Catherine McClements - Phèdre |
Juli Forsyth - Oenone |
Bert LaBonte - Théramène |
Edmund Lembke-Hogan - Hippolytus |
Abby Earl - Aricia |
Phèdre by Jean Racine (1639-99), trans. Ted Hughes. Bell Shakespeare directed by Peter Evans; designed by Anna Cordingley; composer: Kelly Ryall. Sydney Opera House Playhouse June 6-29, 2013
Reviewed by Frank McKone
June 12
Peter Evans has created an intense theatre experience of the tragedy of unfortunate misunderstanding and deliberate but understandable intrigue which, in this high drama, leads to deaths – by guilty suicide, pride and self-destructive bravado, and insurmountable mental stress. Though the family concerned is of Ancient Greek royalty, mortals whose forebears are Olympian gods, it is not difficult to relate this story and the psychology to any modern family. For Queen Phèdre this was absolutely her Annus Horribilis. For our Queen Elizabeth this was 1992, just five years before the accidental death of Princess Diana.
For Bell Shakespeare, Evans brings a new style as well as a new interest in plays beyond the Shakespeare canon, this time from France where Racine was the major tragedian of the later 17th Century. The experiment is a thorough success.
Be prepared to be frightened, as the theatre suddenly blacks out and loud alarums sound, at a level and clarity that the best of modern electronic sound systems can produce. Attention is at once fixed and focussed on the spotlit unmoving figures on stage whose words, spoken with precision of imagery and emotion, tell us the story as each character sees it. This is the style some call ‘presentational theatre’ which may well have been how Shakespeare’s plays were originally performed, and was certainly the way the main characters were presented in Ancient Greek tragedies by, say, Sophocles or Euripides.
But Racine did not use the relieving comedy of Macbeth’s porter, nor the change of pace of a singing and dancing chorus as the Greeks had done. His play takes the myth – of King Theseus (Marco Chiappi), his second wife Phèdre (Catherine McClements), her step-son Hippolytus (Edmund Lembke-Hogan) and Theseus’ beautiful young captive Aricia (Abby Earl) – into an ever-deepening vortex of disaster: a black hole indeed for the King who was so famous for having succeeded in destroying the Minotaur with the help of Phèdre’s sister Ariadne, who provided the thread by which he was guided back to safety out of the labyrinth.

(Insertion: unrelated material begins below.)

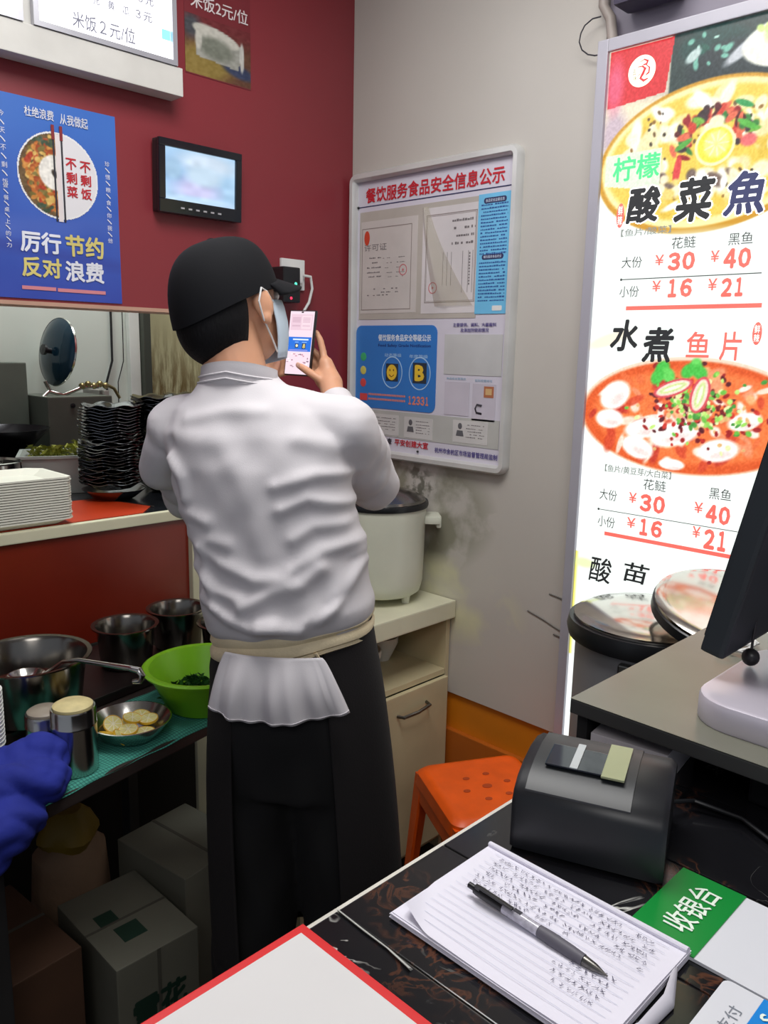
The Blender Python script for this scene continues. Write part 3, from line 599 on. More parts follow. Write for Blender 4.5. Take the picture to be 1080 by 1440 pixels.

Racine’s ‘chorus’ consists of just four ordinary mortals – Oenone, Phèdre’s nurse (Julie Forsyth); Théramène, Hippolytus’ adviser (Bert LaBonte); and two messengers Ismène (Olivia Monticciolo) and Panope (Caroline Lee). Each has an essential role in this drama as commentator, analyst and critical adviser, and Evans’ direction nicely judges the fine points of the relationships of each in the status positions they hold.
The result is that, in what is essentially story-telling with minimum action, relying almost entirely on quality of voice and spoken expression, every actor needs equal skills – and every actor comes up to the mark.

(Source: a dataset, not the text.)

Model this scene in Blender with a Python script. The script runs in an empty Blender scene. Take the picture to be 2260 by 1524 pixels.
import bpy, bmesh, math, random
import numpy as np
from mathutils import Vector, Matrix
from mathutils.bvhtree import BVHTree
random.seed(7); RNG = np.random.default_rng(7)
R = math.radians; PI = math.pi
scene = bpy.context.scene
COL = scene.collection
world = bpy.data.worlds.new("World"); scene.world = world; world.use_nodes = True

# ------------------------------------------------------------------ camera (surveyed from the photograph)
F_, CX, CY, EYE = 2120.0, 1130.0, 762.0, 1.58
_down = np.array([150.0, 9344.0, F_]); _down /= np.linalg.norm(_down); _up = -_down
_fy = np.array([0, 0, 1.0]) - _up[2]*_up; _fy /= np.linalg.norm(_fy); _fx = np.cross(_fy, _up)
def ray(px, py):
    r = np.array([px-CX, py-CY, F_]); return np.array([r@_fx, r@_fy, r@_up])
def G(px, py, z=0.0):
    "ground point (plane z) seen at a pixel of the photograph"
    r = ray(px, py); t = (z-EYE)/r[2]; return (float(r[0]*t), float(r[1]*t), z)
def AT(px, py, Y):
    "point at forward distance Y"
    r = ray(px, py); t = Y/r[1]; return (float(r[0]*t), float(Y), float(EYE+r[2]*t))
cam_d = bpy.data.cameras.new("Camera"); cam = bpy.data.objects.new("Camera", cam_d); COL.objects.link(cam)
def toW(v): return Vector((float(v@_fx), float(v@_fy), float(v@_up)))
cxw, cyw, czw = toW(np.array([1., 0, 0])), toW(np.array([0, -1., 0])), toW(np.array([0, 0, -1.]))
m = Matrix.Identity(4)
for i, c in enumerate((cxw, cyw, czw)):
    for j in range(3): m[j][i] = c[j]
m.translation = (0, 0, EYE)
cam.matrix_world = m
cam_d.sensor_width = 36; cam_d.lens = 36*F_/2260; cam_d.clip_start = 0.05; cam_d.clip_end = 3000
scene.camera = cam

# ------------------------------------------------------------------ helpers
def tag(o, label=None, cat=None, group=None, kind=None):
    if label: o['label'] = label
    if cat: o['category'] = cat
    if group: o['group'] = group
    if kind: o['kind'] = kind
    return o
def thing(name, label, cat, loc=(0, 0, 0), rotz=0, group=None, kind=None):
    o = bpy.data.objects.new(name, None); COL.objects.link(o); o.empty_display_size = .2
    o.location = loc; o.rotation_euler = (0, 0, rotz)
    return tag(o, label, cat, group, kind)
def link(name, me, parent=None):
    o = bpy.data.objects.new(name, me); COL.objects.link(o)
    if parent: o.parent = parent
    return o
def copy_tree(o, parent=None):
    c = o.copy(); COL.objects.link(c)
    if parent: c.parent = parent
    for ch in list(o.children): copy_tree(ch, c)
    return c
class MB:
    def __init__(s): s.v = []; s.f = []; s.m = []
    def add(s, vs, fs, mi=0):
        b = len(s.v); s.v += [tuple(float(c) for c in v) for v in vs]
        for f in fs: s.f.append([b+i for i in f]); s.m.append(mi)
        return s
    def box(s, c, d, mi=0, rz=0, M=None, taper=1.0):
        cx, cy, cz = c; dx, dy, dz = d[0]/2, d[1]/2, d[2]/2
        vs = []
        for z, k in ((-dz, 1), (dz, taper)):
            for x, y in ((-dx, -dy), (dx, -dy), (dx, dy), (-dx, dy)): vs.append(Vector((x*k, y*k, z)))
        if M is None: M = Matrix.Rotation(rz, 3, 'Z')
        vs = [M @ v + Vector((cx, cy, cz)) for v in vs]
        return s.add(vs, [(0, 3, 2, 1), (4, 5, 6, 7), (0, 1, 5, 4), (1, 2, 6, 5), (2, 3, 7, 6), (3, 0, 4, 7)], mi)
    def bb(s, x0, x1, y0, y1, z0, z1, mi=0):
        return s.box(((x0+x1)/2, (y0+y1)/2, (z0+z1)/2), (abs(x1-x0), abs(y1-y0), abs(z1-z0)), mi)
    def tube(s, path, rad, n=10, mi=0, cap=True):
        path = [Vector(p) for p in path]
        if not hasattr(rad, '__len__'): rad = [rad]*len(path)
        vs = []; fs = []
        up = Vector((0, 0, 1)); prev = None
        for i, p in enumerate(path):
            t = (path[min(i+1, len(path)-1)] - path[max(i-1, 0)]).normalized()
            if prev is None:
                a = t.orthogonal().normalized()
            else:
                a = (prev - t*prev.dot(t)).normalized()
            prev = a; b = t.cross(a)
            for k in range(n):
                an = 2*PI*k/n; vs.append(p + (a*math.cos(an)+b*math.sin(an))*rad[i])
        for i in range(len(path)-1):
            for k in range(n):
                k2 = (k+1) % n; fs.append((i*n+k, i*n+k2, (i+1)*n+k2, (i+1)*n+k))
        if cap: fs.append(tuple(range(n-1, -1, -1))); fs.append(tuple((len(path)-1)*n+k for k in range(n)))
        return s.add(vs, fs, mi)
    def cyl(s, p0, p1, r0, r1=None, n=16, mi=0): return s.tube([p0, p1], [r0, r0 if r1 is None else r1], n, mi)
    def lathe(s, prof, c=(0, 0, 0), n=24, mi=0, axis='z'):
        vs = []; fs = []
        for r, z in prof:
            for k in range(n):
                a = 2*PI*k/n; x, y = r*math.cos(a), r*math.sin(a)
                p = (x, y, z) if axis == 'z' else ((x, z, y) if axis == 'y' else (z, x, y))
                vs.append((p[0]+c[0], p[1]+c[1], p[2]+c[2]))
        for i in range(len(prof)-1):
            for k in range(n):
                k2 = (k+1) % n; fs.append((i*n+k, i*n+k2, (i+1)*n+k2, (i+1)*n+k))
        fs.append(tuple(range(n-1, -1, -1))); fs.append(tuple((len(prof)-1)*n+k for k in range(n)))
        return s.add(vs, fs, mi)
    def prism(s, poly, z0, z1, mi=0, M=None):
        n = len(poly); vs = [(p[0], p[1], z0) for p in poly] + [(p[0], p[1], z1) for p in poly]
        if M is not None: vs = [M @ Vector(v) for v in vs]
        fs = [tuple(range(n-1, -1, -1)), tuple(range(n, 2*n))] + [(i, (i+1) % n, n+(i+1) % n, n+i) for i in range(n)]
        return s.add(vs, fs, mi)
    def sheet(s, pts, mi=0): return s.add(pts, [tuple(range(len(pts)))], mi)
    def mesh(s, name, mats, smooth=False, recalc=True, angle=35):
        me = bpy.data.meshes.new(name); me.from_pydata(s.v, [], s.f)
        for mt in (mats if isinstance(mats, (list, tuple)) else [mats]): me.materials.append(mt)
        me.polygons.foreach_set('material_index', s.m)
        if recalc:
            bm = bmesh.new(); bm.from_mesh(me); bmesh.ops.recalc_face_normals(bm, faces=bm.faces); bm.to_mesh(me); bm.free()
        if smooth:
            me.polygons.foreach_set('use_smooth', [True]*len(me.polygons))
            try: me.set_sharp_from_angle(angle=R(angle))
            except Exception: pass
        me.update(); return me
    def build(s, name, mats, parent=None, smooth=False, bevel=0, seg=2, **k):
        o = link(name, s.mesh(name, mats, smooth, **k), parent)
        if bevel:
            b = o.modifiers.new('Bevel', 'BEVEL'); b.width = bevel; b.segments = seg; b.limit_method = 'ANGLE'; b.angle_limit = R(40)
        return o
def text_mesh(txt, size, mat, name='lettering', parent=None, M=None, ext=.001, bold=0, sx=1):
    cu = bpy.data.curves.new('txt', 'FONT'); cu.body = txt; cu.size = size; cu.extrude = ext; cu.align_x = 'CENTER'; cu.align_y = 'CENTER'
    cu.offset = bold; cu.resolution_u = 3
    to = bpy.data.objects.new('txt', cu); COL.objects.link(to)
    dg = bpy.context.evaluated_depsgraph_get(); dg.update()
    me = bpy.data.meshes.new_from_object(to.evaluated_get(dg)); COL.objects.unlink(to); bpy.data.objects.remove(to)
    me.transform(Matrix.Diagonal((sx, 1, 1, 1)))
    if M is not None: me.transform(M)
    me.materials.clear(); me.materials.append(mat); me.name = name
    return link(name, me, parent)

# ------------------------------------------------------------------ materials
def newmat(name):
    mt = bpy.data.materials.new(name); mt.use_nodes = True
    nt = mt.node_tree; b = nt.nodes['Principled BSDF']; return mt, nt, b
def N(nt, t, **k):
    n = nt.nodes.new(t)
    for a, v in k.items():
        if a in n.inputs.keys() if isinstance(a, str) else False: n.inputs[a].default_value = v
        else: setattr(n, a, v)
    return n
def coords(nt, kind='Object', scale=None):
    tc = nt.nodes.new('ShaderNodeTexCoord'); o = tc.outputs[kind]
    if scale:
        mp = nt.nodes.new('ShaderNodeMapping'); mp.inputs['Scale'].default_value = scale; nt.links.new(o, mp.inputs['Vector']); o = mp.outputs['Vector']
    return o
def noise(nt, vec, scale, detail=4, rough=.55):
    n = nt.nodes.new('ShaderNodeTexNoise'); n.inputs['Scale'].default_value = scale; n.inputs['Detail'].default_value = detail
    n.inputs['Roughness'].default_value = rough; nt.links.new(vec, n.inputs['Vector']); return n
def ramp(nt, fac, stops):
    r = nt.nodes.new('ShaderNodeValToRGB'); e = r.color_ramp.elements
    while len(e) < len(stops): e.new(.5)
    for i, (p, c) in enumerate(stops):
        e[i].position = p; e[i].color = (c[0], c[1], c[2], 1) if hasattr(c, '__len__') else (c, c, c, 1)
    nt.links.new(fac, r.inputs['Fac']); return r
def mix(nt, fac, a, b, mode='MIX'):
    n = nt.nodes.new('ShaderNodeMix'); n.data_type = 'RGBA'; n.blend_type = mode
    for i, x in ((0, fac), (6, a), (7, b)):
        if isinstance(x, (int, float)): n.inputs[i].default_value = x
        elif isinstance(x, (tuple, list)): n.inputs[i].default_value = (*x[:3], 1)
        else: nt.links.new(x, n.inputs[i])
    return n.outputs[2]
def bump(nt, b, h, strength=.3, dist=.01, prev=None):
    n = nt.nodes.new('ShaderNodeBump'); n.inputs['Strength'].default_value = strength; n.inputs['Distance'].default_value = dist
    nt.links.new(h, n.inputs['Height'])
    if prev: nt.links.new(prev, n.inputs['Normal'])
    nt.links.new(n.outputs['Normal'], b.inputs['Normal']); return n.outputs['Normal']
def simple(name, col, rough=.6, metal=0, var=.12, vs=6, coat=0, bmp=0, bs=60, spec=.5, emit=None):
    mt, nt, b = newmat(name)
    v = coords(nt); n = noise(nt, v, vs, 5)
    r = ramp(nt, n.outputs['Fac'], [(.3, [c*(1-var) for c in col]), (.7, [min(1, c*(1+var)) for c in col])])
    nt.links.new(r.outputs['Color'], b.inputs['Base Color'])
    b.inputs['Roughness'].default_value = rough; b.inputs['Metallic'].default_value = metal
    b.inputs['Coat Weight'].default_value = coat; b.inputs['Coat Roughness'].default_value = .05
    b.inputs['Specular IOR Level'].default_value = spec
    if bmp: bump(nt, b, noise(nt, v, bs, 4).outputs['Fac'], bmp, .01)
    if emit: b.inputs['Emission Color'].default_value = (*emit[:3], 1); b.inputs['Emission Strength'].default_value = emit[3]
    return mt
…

Yet it has to be said that Catherine McClements, Julie Forsyth and Bert LaBonte stood out for me, perhaps because their parts were given more emotional qualities in Ted Hughes’ script.
Hippolytus’ pride in self-restraint compared with his father’s womanising and monster-killing seems to soften his character, making him more hesitant in revealing his love for Aricia until the situation forces him into action, and making it surprising when Théramène describes how, reckless and without restraint, Hippolytus faces up to the monster created by Neptune which kills him – as Theseus had asked Neptune to do. Hughes’ modern poetic language – almost pentameter in form – I think made it more difficult for Lembke-Hogan to establish the strength of aggression which comes through Racine’s basically four-beat couplet lines in French.
A nice example is when Hippolytus exclaims, in response to Phèdre’s revelation of her love for him:
Dieux! qu’est-ce que j’entends? Madame, oubliez-vous
Que Thésée est mon père, et qu’il est votre époux?
For the other characters Hughes’ English heightens the poetic to good effect, and in the end, after LaBonte’s wonderful dramatic telling of how Hipploytus died and of Aricia’s mourning for her true love, we feel all the sympathy we should for the young couple, and satisfied that Theseus at last recognises his mistakes and gives Aricia her due.
The whole evening, in its almost monumental set yet with characters in modern dress, is fascinating for the linkage created beween the ancient and mythical, the Renaissance and Romantic, and the modern psychological life. An intense experience, not to be missed – or easily forgotten.